Non-concurrentiebeding geschonden door binnen straal van 5 km vestiging te openen

25-06-2018 Print this page
IEPT20180612, Hof Amsterdam, Handelsnaam brasserie

Gevorderde staking van gebruik naam [X] met betrekking tot [X] Oost toegewezen: openen horecazaak binnen straal van 5 kilometer onder naam [X] in strijd met dat in koopprijs ook vergoeding voor goodwill en handelsnaam was begrepen en in strijd met contractuele verboden koopovereenkomst. Non-concurrentiebeding geschonden door binnen periode van 2 jaar binnen straal van 5 km (4,63 km) afstand een [X]-vestiging te openen.
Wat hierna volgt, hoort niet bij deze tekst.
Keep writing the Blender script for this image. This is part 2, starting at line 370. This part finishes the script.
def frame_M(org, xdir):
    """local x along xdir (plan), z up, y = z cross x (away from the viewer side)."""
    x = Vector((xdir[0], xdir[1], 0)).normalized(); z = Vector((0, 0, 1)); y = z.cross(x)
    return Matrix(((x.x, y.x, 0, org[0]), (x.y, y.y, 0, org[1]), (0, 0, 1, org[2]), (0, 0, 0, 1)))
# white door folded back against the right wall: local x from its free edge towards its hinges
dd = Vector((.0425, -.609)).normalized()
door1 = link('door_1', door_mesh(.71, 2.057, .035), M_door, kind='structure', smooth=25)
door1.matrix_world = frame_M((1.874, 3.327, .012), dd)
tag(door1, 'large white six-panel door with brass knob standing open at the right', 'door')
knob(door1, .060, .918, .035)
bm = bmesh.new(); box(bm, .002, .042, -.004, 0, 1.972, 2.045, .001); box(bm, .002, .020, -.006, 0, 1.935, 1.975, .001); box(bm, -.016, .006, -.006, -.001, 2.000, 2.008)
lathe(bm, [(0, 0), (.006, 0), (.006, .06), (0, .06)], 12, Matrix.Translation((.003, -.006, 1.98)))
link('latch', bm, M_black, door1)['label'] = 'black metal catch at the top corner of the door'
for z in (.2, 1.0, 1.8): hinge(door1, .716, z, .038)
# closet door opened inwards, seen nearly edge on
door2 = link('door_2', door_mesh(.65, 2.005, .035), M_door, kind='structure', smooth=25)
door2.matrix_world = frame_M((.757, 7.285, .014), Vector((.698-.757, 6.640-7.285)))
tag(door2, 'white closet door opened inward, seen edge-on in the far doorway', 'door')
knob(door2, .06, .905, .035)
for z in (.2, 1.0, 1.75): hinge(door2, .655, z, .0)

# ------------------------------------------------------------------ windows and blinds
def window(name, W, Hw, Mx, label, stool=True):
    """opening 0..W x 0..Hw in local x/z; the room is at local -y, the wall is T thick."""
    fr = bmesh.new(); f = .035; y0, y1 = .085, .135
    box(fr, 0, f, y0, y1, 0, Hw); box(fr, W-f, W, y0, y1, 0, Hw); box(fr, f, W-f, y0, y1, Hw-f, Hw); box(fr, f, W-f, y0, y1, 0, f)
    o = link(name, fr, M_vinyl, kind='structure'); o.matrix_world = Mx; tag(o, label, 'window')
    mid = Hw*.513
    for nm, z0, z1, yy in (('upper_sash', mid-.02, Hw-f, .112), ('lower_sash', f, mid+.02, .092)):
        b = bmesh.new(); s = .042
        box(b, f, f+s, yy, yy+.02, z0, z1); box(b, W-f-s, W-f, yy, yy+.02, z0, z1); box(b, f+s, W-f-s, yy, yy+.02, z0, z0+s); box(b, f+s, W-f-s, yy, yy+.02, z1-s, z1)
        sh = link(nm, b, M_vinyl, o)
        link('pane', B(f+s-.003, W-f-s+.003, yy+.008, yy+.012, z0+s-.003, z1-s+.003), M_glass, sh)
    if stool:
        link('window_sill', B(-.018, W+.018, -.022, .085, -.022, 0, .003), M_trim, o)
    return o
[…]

Appellant krijgt gelegenheid zich over beroep op matiging boetes door geïntimeerde uit te laten, waarop geïntimeerde vervolgens mag reageren.

 

OVEREENKOMSTENONEERLIJKE CONCURRENTIE

 

Hoger beroep tegen een vonnis van de rechtbank Amsterdam van 22 februari 2017. Op 5 maart 2012 is appellant in dienst getreden bij geïntimeerde in brasserie [X] in Amsterdam-Noord (hierna: [X]) in de functie van assistent-chef. Enkele maanden later stelde geïntimeerde aan appellant voor dat hij [X] van haar zou kopen. Op 11 september 2013 zijn partijen een koopovereenkomst aangegaan met betrekking tot de koop door appellant van geïntimeerde van [X]. De koopovereenkomst bevat onder andere een bepaling met betrekking tot de overdracht van de handelsnaam en een concurrentiebeding, waarin staat dat de verkoper zich in een periode van 2 jaar niet binnen een straal van 5 kilometer van de verkochte onderneming mag vestigen. In eerste aanleg vorderde geïntimeerde dat appellant werd veroordeeld tot betaling van de resterende schuld uit hoofde van de geldleningsovereenkomst ter grootte van € 53.055,31. Appellant vorderde wijziging van de koopovereenkomst zodat het koopbedrag op € 22.118 wordt vastgesteld en betaling van een boete van € 155.500 wegens schending van het non-concurrentiebeding en staking van het gebruik van de handelsnaam. De rechtbank wees de vorderingen van appellant af en veroordeelde hem tot betaling van de resterende schuld. Het vonnis wordt vernietigd.

 

Het hof wijst de gevorderde staking van het gebruik van de naam [X] toe. Appellant is naar het oordeel van het hof terecht opgekomen tegen de overweging van de rechtbank dat hij wist dat geïntimeerde, die ook [X] Zaandam exploiteerde, nog een zaak wilde openen en dat daarom voor de hand lag dat geïntimeerde de andere nog te openen zaak ook onder de naam [X] zou voeren. De wetenschap dat geïntimeerde nog een horecazaak wilde openen impliceert niet dat appellant ook wist dat die zich binnen een straal van 5 kilometer rond het gekochte zou bevinden en dat geïntimeerde die onder de naam [X] zou gaan exploiteren (laat staan dat hij daarmee instemde). Dergelijk handelen was in strijd met dat in koopprijs ook vergoeding voor goodwill en handelsnaam was begrepen en in strijd met contractuele verboden. Voorts wordt geoordeeld dat het non-concurrentiebeding is geschonden, doordat geïntimeerde binnen 2 jaar na ondertekening van de koopovereenkomst binnen een straal van 5 kilometer (4,63 kilometer) een [X]-vestiging heeft geopend.

 

De door geïntimeerde genoemde omstandigheden zijn onvoldoende zwaarwegend dat het beroep van appellant op het concurrentiebeding niet kan worden aanvaard. Het hof oordeelt dat het standpunt van geïntimeerde ook een beroep op matiging van de boete bevat en stelt appellant in de gelegenheid om hierop bij akte te reageren, waarop geïntimeerde bij antwoordakte mag reageren. De zaak wordt aangehouden.